WHAT YOU WILL DO ▸ Output an exact reproduction of the data.

-=-=-=-=-

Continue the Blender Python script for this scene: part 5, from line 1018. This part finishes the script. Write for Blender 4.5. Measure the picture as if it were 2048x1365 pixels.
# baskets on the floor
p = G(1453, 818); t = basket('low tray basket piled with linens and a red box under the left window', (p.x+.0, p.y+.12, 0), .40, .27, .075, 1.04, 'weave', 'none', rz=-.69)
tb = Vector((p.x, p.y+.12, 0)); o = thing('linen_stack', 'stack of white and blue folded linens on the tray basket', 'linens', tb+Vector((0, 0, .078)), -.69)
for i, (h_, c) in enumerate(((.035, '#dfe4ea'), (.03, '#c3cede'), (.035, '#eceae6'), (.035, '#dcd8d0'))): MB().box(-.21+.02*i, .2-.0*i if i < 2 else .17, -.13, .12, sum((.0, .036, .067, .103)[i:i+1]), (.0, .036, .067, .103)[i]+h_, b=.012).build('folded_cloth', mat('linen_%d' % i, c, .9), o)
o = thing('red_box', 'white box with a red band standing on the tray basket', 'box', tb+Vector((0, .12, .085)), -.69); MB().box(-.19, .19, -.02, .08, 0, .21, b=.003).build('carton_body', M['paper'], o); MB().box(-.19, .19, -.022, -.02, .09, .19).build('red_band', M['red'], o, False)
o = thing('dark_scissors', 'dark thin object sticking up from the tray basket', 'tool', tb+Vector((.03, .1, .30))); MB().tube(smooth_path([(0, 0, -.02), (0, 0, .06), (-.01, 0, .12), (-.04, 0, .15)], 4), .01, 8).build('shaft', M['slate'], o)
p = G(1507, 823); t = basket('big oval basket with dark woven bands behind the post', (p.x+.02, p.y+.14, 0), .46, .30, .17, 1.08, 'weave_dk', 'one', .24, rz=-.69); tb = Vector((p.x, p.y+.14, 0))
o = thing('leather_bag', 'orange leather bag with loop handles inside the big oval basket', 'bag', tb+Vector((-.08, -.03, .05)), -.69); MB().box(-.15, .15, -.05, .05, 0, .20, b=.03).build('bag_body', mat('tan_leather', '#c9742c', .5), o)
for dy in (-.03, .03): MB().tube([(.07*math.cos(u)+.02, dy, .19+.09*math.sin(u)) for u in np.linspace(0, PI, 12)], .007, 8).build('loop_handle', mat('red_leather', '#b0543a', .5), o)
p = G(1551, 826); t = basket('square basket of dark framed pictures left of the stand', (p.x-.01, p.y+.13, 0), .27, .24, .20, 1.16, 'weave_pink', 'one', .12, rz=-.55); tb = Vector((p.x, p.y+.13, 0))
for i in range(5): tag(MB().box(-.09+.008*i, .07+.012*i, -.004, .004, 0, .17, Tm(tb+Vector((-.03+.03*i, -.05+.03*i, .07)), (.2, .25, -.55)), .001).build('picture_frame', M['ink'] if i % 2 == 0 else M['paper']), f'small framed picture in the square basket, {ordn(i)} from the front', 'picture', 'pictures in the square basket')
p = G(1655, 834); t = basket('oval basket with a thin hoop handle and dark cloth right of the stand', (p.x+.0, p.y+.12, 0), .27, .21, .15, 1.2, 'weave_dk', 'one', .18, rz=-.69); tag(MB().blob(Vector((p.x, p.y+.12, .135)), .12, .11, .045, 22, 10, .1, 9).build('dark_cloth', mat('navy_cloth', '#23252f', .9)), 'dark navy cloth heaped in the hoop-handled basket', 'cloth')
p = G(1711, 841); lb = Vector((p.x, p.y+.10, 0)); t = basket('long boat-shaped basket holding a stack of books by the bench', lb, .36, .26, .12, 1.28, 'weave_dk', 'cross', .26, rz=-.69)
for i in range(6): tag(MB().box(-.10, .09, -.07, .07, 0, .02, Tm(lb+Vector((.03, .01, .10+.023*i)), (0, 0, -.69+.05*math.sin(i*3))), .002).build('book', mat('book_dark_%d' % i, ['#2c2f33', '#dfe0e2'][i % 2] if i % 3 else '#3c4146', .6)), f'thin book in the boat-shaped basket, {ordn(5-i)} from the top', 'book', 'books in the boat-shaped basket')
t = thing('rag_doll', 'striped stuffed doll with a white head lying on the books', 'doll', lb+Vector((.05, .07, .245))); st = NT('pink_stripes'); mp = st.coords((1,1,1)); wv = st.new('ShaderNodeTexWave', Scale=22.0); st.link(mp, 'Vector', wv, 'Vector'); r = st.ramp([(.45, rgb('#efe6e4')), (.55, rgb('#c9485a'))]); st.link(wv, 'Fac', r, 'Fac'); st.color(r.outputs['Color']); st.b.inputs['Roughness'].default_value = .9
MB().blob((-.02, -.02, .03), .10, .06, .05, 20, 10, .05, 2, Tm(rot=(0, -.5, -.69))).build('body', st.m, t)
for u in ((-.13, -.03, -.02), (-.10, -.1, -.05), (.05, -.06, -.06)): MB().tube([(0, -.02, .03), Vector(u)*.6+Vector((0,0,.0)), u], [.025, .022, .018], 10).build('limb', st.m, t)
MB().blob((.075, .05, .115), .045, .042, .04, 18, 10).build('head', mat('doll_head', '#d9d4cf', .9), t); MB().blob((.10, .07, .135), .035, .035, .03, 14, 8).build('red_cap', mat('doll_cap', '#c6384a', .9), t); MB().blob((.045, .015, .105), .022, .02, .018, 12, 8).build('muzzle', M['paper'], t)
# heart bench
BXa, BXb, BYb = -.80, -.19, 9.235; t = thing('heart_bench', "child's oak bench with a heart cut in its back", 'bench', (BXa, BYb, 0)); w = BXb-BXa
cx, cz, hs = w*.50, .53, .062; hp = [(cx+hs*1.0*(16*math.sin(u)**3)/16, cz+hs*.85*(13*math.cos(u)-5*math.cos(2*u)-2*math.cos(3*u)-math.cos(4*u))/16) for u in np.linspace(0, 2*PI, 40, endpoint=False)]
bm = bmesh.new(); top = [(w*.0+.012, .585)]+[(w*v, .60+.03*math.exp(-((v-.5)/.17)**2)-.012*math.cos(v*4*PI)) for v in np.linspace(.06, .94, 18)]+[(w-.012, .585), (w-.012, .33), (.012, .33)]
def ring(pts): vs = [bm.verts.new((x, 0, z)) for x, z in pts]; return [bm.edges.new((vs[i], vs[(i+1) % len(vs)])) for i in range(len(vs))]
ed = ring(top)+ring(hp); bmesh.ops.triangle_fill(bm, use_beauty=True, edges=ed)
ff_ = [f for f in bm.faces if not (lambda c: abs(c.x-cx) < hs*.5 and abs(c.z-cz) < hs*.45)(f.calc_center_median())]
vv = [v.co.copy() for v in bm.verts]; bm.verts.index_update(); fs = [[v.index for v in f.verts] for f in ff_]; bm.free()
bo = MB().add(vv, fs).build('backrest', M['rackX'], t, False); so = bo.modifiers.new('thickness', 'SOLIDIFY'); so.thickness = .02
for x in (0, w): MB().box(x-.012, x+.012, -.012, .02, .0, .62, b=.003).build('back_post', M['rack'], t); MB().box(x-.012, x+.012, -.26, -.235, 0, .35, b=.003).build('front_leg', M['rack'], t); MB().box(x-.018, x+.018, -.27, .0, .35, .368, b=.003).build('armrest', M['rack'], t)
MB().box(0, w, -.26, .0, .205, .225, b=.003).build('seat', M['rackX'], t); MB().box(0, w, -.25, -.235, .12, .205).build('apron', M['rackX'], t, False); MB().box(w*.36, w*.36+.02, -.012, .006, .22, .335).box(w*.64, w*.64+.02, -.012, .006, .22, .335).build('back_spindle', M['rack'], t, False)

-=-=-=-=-

RESULT BELOW ▸
Continue the Blender Python script for this scene: part 5, from line 1018. This part finishes the script. Write for Blender 4.5. Measure the picture as if it were 2048x1365 pixels.
# baskets on the floor
p = G(1453, 818); t = basket('low tray basket piled with linens and a red box under the left window', (p.x+.0, p.y+.12, 0), .40, .27, .075, 1.04, 'weave', 'none', rz=-.69)
tb = Vector((p.x, p.y+.12, 0)); o = thing('linen_stack', 'stack of white and blue folded linens on the tray basket', 'linens', tb+Vector((0, 0, .078)), -.69)
for i, (h_, c) in enumerate(((.035, '#dfe4ea'), (.03, '#c3cede'), (.035, '#eceae6'), (.035, '#dcd8d0'))): MB().box(-.21+.02*i, .2-.0*i if i < 2 else .17, -.13, .12, sum((.0, .036, .067, .103)[i:i+1]), (.0, .036, .067, .103)[i]+h_, b=.012).build('folded_cloth', mat('linen_%d' % i, c, .9), o)
o = thing('red_box', 'white box with a red band standing on the tray basket', 'box', tb+Vector((0, .12, .085)), -.69); MB().box(-.19, .19, -.02, .08, 0, .21, b=.003).build('carton_body', M['paper'], o); MB().box(-.19, .19, -.022, -.02, .09, .19).build('red_band', M['red'], o, False)
o = thing('dark_scissors', 'dark thin object sticking up from the tray basket', 'tool', tb+Vector((.03, .1, .30))); MB().tube(smooth_path([(0, 0, -.02), (0, 0, .06), (-.01, 0, .12), (-.04, 0, .15)], 4), .01, 8).build('shaft', M['slate'], o)
p = G(1507, 823); t = basket('big oval basket with dark woven bands behind the post', (p.x+.02, p.y+.14, 0), .46, .30, .17, 1.08, 'weave_dk', 'one', .24, rz=-.69); tb = Vector((p.x, p.y+.14, 0))
o = thing('leather_bag', 'orange leather bag with loop handles inside the big oval basket', 'bag', tb+Vector((-.08, -.03, .05)), -.69); MB().box(-.15, .15, -.05, .05, 0, .20, b=.03).build('bag_body', mat('tan_leather', '#c9742c', .5), o)
for dy in (-.03, .03): MB().tube([(.07*math.cos(u)+.02, dy, .19+.09*math.sin(u)) for u in np.linspace(0, PI, 12)], .007, 8).build('loop_handle', mat('red_leather', '#b0543a', .5), o)
p = G(1551, 826); t = basket('square basket of dark framed pictures left of the stand', (p.x-.01, p.y+.13, 0), .27, .24, .20, 1.16, 'weave_pink', 'one', .12, rz=-.55); tb = Vector((p.x, p.y+.13, 0))
for i in range(5): tag(MB().box(-.09+.008*i, .07+.012*i, -.004, .004, 0, .17, Tm(tb+Vector((-.03+.03*i, -.05+.03*i, .07)), (.2, .25, -.55)), .001).build('picture_frame', M['ink'] if i % 2 == 0 else M['paper']), f'small framed picture in the square basket, {ordn(i)} from the front', 'picture', 'pictures in the square basket')
p = G(1655, 834); t = basket('oval basket with a thin hoop handle and dark cloth right of the stand', (p.x+.0, p.y+.12, 0), .27, .21, .15, 1.2, 'weave_dk', 'one', .18, rz=-.69); tag(MB().blob(Vector((p.x, p.y+.12, .135)), .12, .11, .045, 22, 10, .1, 9).build('dark_cloth', mat('navy_cloth', '#23252f', .9)), 'dark navy cloth heaped in the hoop-handled basket', 'cloth')
p = G(1711, 841); lb = Vector((p.x, p.y+.10, 0)); t = basket('long boat-shaped basket holding a stack of books by the bench', lb, .36, .26, .12, 1.28, 'weave_dk', 'cross', .26, rz=-.69)
for i in range(6): tag(MB().box(-.10, .09, -.07, .07, 0, .02, Tm(lb+Vector((.03, .01, .10+.023*i)), (0, 0, -.69+.05*math.sin(i*3))), .002).build('book', mat('book_dark_%d' % i, ['#2c2f33', '#dfe0e2'][i % 2] if i % 3 else '#3c4146', .6)), f'thin book in the boat-shaped basket, {ordn(5-i)} from the top', 'book', 'books in the boat-shaped basket')
t = thing('rag_doll', 'striped stuffed doll with a white head lying on the books', 'doll', lb+Vector((.05, .07, .245))); st = NT('pink_stripes'); mp = st.coords((1,1,1)); wv = st.new('ShaderNodeTexWave', Scale=22.0); st.link(mp, 'Vector', wv, 'Vector'); r = st.ramp([(.45, rgb('#efe6e4')), (.55, rgb('#c9485a'))]); st.link(wv, 'Fac', r, 'Fac'); st.color(r.outputs['Color']); st.b.inputs['Roughness'].default_value = .9
MB().blob((-.02, -.02, .03), .10, .06, .05, 20, 10, .05, 2, Tm(rot=(0, -.5, -.69))).build('body', st.m, t)
for u in ((-.13, -.03, -.02), (-.10, -.1, -.05), (.05, -.06, -.06)): MB().tube([(0, -.02, .03), Vector(u)*.6+Vector((0,0,.0)), u], [.025, .022, .018], 10).build('limb', st.m, t)
MB().blob((.075, .05, .115), .045, .042, .04, 18, 10).build('head', mat('doll_head', '#d9d4cf', .9), t); MB().blob((.10, .07, .135), .035, .035, .03, 14, 8).build('red_cap', mat('doll_cap', '#c6384a', .9), t); MB().blob((.045, .015, .105), .022, .02, .018, 12, 8).build('muzzle', M['paper'], t)
# heart bench
BXa, BXb, BYb = -.80, -.19, 9.235; t = thing('heart_bench', "child's oak bench with a heart cut in its back", 'bench', (BXa, BYb, 0)); w = BXb-BXa
cx, cz, hs = w*.50, .53, .062; hp = [(cx+hs*1.0*(16*math.sin(u)**3)/16, cz+hs*.85*(13*math.cos(u)-5*math.cos(2*u)-2*math.cos(3*u)-math.cos(4*u))/16) for u in np.linspace(0, 2*PI, 40, endpoint=False)]
bm = bmesh.new(); top = [(w*.0+.012, .585)]+[(w*v, .60+.03*math.exp(-((v-.5)/.17)**2)-.012*math.cos(v*4*PI)) for v in np.linspace(.06, .94, 18)]+[(w-.012, .585), (w-.012, .33), (.012, .33)]
def ring(pts): vs = [bm.verts.new((x, 0, z)) for x, z in pts]; return [bm.edges.new((vs[i], vs[(i+1) % len(vs)])) for i in range(len(vs))]
ed = ring(top)+ring(hp); bmesh.ops.triangle_fill(bm, use_beauty=True, edges=ed)
ff_ = [f for f in bm.faces if not (lambda c: abs(c.x-cx) < hs*.5 and abs(c.z-cz) < hs*.45)(f.calc_center_median())]
vv = [v.co.copy() for v in bm.verts]; bm.verts.index_update(); fs = [[v.index for v in f.verts] for f in ff_]; bm.free()
bo = MB().add(vv, fs).build('backrest', M['rackX'], t, False); so = bo.modifiers.new('thickness', 'SOLIDIFY'); so.thickness = .02
for x in (0, w): MB().box(x-.012, x+.012, -.012, .02, .0, .62, b=.003).build('back_post', M['rack'], t); MB().box(x-.012, x+.012, -.26, -.235, 0, .35, b=.003).build('front_leg', M['rack'], t); MB().box(x-.018, x+.018, -.27, .0, .35, .368, b=.003).build('armrest', M['rack'], t)
MB().box(0, w, -.26, .0, .205, .225, b=.003).build('seat', M['rackX'], t); MB().box(0, w, -.25, -.235, .12, .205).build('apron', M['rackX'], t, False); MB().box(w*.36, w*.36+.02, -.012, .006, .22, .335).box(w*.64, w*.64+.02, -.012, .006, .22, .335).build('back_spindle', M['rack'], t, False)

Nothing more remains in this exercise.